▸ **What you should do**
Keep only those lines of the records that include the string "this".

------ Given records

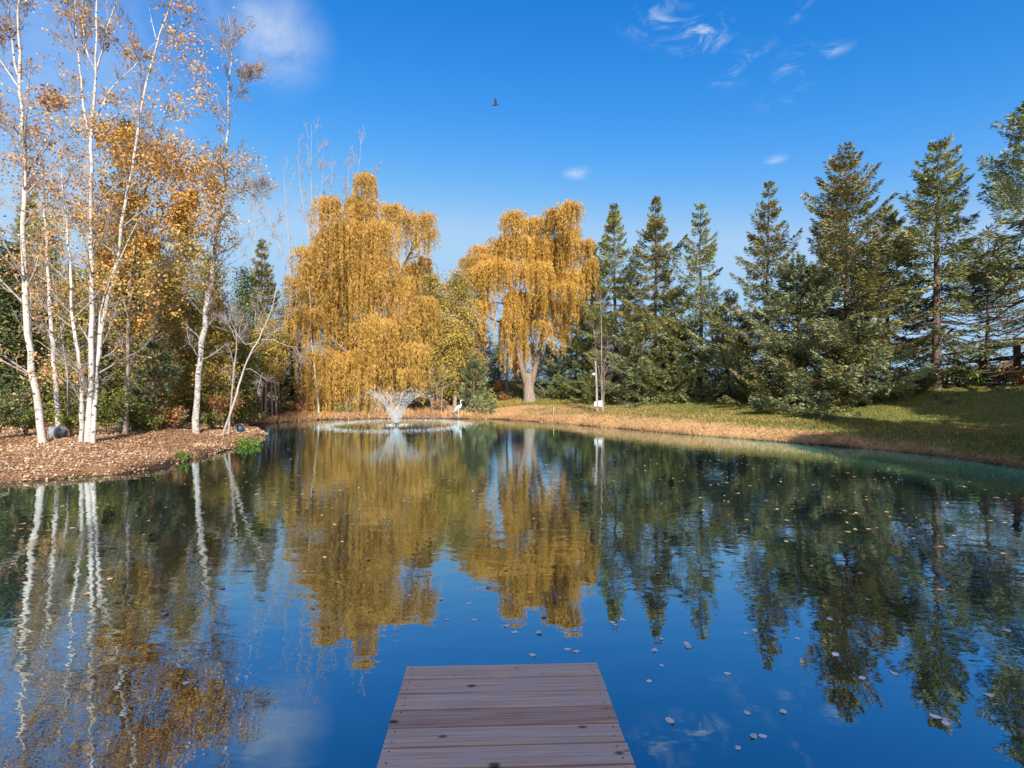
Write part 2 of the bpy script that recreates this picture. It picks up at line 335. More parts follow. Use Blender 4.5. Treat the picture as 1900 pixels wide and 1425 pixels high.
c = MIX(nt, M(nt, 'MULTIPLY', SM(nt, v, .3, .6), .45), c, (.66, .50, .37, 1)); c = MIX(nt, M(nt, 'MULTIPLY', SM(nt, v, .4, .1), .25), c, (.34, .19, .16, 1))
c = MIX(nt, M(nt, 'MULTIPLY', M(nt, 'MULTIPLY', knot, kmask), .85), c, (.035, .022, .02, 1))
out(nt, bsdf(nt, c, .72, bump(nt, gr, .35, .006), .3)); MT['dock'] = m
MT['dark_wood'] = barkmat('weathered_wood', (.07, .045, .035), (.16, .10, .08), (2, 12, 12), .4)
MT['screw'] = plain('screw', (.035, .03, .03), .5, .6)
HD = math.radians(2.1)
R2 = np.array([[math.cos(HD), -math.sin(HD), 0], [math.sin(HD), math.cos(HD), 0], [0, 0, 1]])
dk = thing('dock', (-.062, 3.235, 0), 'reddish brown plank dock reaching out over the calm water', 'dock'); dk.rotation_euler.z = HD
mb = MB(); scs = []
ZD = .35
nb = 55
for i in range(nb):
    y1 = -i * .1445; y0 = y1 - .1325 + rng.normal() * .0012; zt = ZD + rng.normal() * .0006; xl, xr = -.606 + rng.normal() * .002, .606 + rng.normal() * .002
    b = .004
    # board with eased top edges: cross-section in y,z swept along x
    prof = [(y0, zt - .035), (y0, zt - b), (y0 + b * .3, zt - b * .3), (y0 + b, zt), (y1 - b, zt), (y1 - b * .3, zt - b * .3), (y1, zt - b), (y1, zt - .035)]
    xs = np.linspace(xl, xr, 7); k = len(prof)
    bow = rng.normal() * .0015
    V = [(x, p[0] + bow * math.sin(math.pi * (x + .6) / 1.2), p[1]) for x in xs for p in prof]
    q = [(a * k + j, a * k + (j + 1) % k, (a + 1) * k + (j + 1) % k, (a + 1) * k + j) for a in range(6) for j in range(k)]
    for e in (0, 6): q += [(e * k + 0, e * k + 1, e * k + 6, e * k + 7), (e * k + 1, e * k + 2, e * k + 5, e * k + 6), (e * k + 2, e * k + 3, e * k + 4, e * k + 5)]
    mb.add(V, q, rng.random())
    if i < 9:
        for sx in (-.565, .565):
            for sy in (.035, .105): scs.append((sx + rng.normal() * .006, y0 + sy + rng.normal() * .006, zt + .0006))
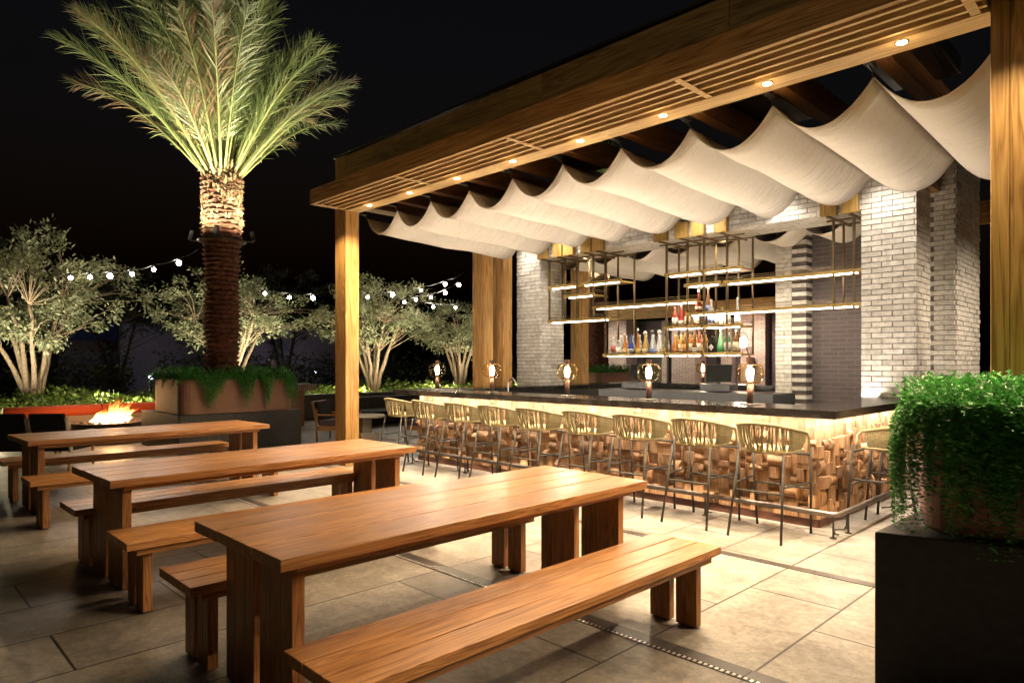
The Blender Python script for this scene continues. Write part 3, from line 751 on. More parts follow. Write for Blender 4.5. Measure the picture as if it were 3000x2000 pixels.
def shape(kind, r, h):
    if kind == 'tall': return [(r*.9,0),(r,.01),(r,h*.55),(r*.85,h*.64),(r*.35,h*.76),(r*.32,h*.95)]
    if kind == 'slim': return [(r*.9,0),(r,.01),(r*.95,h*.35),(r*.5,h*.6),(r*.32,h*.75),(r*.3,h*.93)]
    if kind == 'cone': return [(r*.9,0),(r,.01),(r*.98,h*.25),(r*.62,h*.52),(r*.40,h*.66),(r*.38,h*.82)]
    if kind == 'jar': return [(r*.9,0),(r,.01),(r,h*.6),(r*.7,h*.72),(r*.5,h*.8),(r*.5,h*.9)]
    if kind == 'round': return [(r*.7,0),(r,.04),(r*1.05,h*.3),(r*.8,h*.52),(r*.35,h*.64),(r*.32,h*.9)]
    if kind == 'square': return [(r*.9,0),(r,.008),(r,h*.62),(r*.45,h*.70),(r*.38,h*.92)]
bots = [
 (-6.90,1.64,.27,.042,'tall',CLR,RED,WHI,'clear bottle with red label at the left end of the lowest shelf'),
 (-6.79,1.64,.22,.045,'tall',CLR,WHI,WHI,'short clear bottle with white label, second on the lowest shelf'),
 (-6.685,1.64,.15,.042,'jar',BLK,CRM,BLK,'squat black jar with round cream label, left one of two on the lowest shelf'),
 (-6.66,1.64,.32,.034,'slim',(.8,.3,.06),GLD,CLR,'slim orange and clear bottle behind the squat black jars'),
 (-6.56,1.64,.15,.042,'jar',BLK,CRM,BLK,'squat black jar with round cream label, right one of two on the lowest shelf'),
 (-6.53,1.64,.29,.040,'round',BLU,WHI,BLU,'cobalt blue bottle behind the right squat black jar'),
 (-6.40,1.64,.38,.034,'cone',AMB,GLD,WHI,'tall slender amber bottle left of the ball-stoppered bottles'),
 (-6.26,1.64,.34,.046,'cone',GLD,CRM,'ball','pale gold bottle with white ball stopper, left of three alike'),
 (-6.12,1.64,.35,.046,'cone',CLR,(.2,.3,.7),'sball','clear bottle with silver ball stopper and blue mark, middle of three alike'),
 (-5.99,1.64,.35,.050,'cone',WHI,WHI,'ball','frosted white bottle with white ball stopper, right of three alike'),
 (-5.875,1.64,.29,.038,'slim',(.4,.42,.2),GLD,BLK,'dark-necked slim bottle between the frosted one and the amber flask'),
 (-5.70,1.64,.27,.045,'round',AMB,AMB,GLD,'round-shouldered amber flask at the left of the middle lowest shelf'),
 (-5.60,1.64,.27,.036,'tall',GLD,CRM,CRM,'golden bottle with cream label, beside the amber flask on the middle lowest shelf'),
 (-5.525,1.64,.28,.036,'tall',BRN,AMB,AMB,'brown bottle with orange label on the middle lowest shelf'),
 (-5.44,1.64,.30,.036,'tall',AMB,CRM,BLK,'whisky bottle with tall cream label on the middle lowest shelf'),
 (-5.36,1.64,.30,.034,'slim',BRN,WHI,BRN,'brown slim bottle with white label on the middle lowest shelf'),
 (-5.275,1.64,.30,.034,'tall',RED,WHI,RED,'rose bottle with white label on the middle lowest shelf'),
 (-5.20,1.64,.28,.034,'square',AMB,GLD,BLK,'square amber bottle with gold label at the right of the middle lowest shelf'),
 (-5.05,1.64,.24,.055,'square',BLK,'diamond',BLK,'square black bottle with white diamond label on the right lowest shelf'),
 (-4.93,1.64,.34,.040,'slim',(.45,.8,.5),GRN,CLR,'tall pale green bottle on the right lowest shelf'),
 (-4.82,1.64,.31,.040,'tall',GRN,WHI,GRN,'deep green bottle with pale label on the right lowest shelf'),
 (-4.68,1.64,.31,.042,'tall',BRN,CRM,WHI,'brown bottle with cream label at the right end of the lowest shelf'),
 (-5.70,2.055,.29,.042,'tall',RED,WHI,RED,'pinkish red bottle at the left of the second shelf'),
 (-5.59,2.055,.32,.040,'slim',(.65,.12,.10),WHI,WHI,'bright red bottle on the second shelf'),
 (-5.48,2.055,.31,.040,'tall',(.75,.12,.04),CRM,RED,'orange red bottle with cream label on the second shelf'),
 (-5.33,2.055,.30,.040,'tall',AMB,CRM,AMB,'amber bottle with cream label at the right of the second shelf'),
 (-5.08,2.05,.36,.046,'tall',WHI,(.25,.35,.75),WHI,'tall frosted white bottle with blue crest on the right second shelf'),
 (-4.98,2.05,.22,.036,'tall',CLR,WHI,WHI,'small clear bottle on the right second shelf'),
 (-4.90,2.05,.25,.036,'square',WHI,WHI,(.8,.7,.1),'square white bottle with yellow top, left of a pair on the right second shelf'),
 (-4.815,2.05,.25,.036,'square',WHI,WHI,(.5,.5,.1),'square white bottle with olive top, right of a pair on the right second shelf'),
 (-4.66,2.05,.36,.040,'slim',WHI,WHI,CLR,'tall slim white bottle at the right end of the second shelf'),
 (-5.29,2.25,.33,.046,'round',(.35,.06,.03),CRM,CLR,'dark red-brown decanter bottle on the third shelf'),
 (-5.13,2.25,.36,.044,'slim',(.45,.25,.15),(.25,.35,.7),CLR,'tall slim smoky bottle with blue label on the third shelf'),
]
NB = len(bots)
for x in (-6.84,-6.73,-6.60,-6.46,-6.33,-6.19,-6.05,-5.93): bots.append((x,1.64,.29,.036,'tall',CLR,WHI,WHI,'clear bottle with white label in the back row of the left lowest shelf'))
for x in (-5.73,-5.64,-5.56,-5.48,-5.40,-5.32,-5.24): bots.append((x,1.64,.30,.034,'tall',GLD,CRM,BLK,'golden bottle with cream label in the back row of the middle lowest shelf'))
for x in (-4.99,-4.87,-4.75): bots.append((x,1.64,.28,.036,'tall',CLR,WHI,WHI,'clear bottle in the back row of the right lowest shelf'))
for ib,(x,z,h,r,kd,g,lb,cap,txt) in enumerate(bots):
    h *= 1.14; r *= 1.12; t = thing('liquor_bottle', txt, 'bottle', (x,9.22 if ib < NB else 9.36,z-.003), 0, 'liquor bottles on the hanging shelves' if ib < NB else txt.split(' in the ')[1].replace('the ','') + ' bottles')
    n = 4 if kd == 'square' else 16
    pf = shape(kd,r*(1.25 if n==4 else 1),h)
    MB().lathe(pf,n).build('glass', gmat(g, .25 if g in (BLK,WHI,BLU) else .45), t, smooth=(n>4), rz=rad(45) if n==4 else 0)
    lz0, lz1 = h*.14, h*.40; lr = r*1.03
    if lb == 'diamond':
        MB().face([(0,-r*.93,.05),(.045,-r*.93,.10),(0,-r*.93,.15),(-.045,-r*.93,.10)]).build('label', pm(WHI), t, solid=.001)
    elif n == 4: MB().box(-r*.8,r*.8,-r*.915,-r*.895,lz0,lz1+.02).build('label', pm(lb), t)
    elif kd in ('cone',): MB().lathe([(lr,.02),(lr,h*.24)],16).build('label', pm(lb), t, smooth=True)
    elif kd == 'slim': MB().lathe([(lr,.03),(lr*.98,h*.30)],16).build('label', pm(lb), t, smooth=True)
    elif kd == 'round': MB().lathe([(r*1.07,h*.18),(r*1.075,h*.30)],16).build('label', pm(lb), t, smooth=True)
    else: MB().lathe([(lr,lz0),(lr,lz1+.03)],16).build('label', pm(lb), t, smooth=True)
    if cap in ('ball','sball'):
        MB().lathe([(.001,h*.82),(.026,h*.85),(.036,h*.90),(.026,h*.97),(.001,h)],14).build('stopper', pm((.85,.82,.75)) if cap=='ball' else M['steel'], t, smooth=True)
    else: MB().lathe([(r*.36,h*.90),(r*.38,h*.91),(r*.38,h),(r*.2,h+.002)],12).build('cap', pm(cap), t)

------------

▸ **Expected output**
Write part 2 of the bpy script that recreates this picture. It picks up at line 335. More parts follow. Use Blender 4.5. Treat the picture as 1900 pixels wide and 1425 pixels high.
The Blender Python script for this scene continues. Write part 3, from line 751 on. More parts follow. Write for Blender 4.5. Measure the picture as if it were 3000x2000 pixels.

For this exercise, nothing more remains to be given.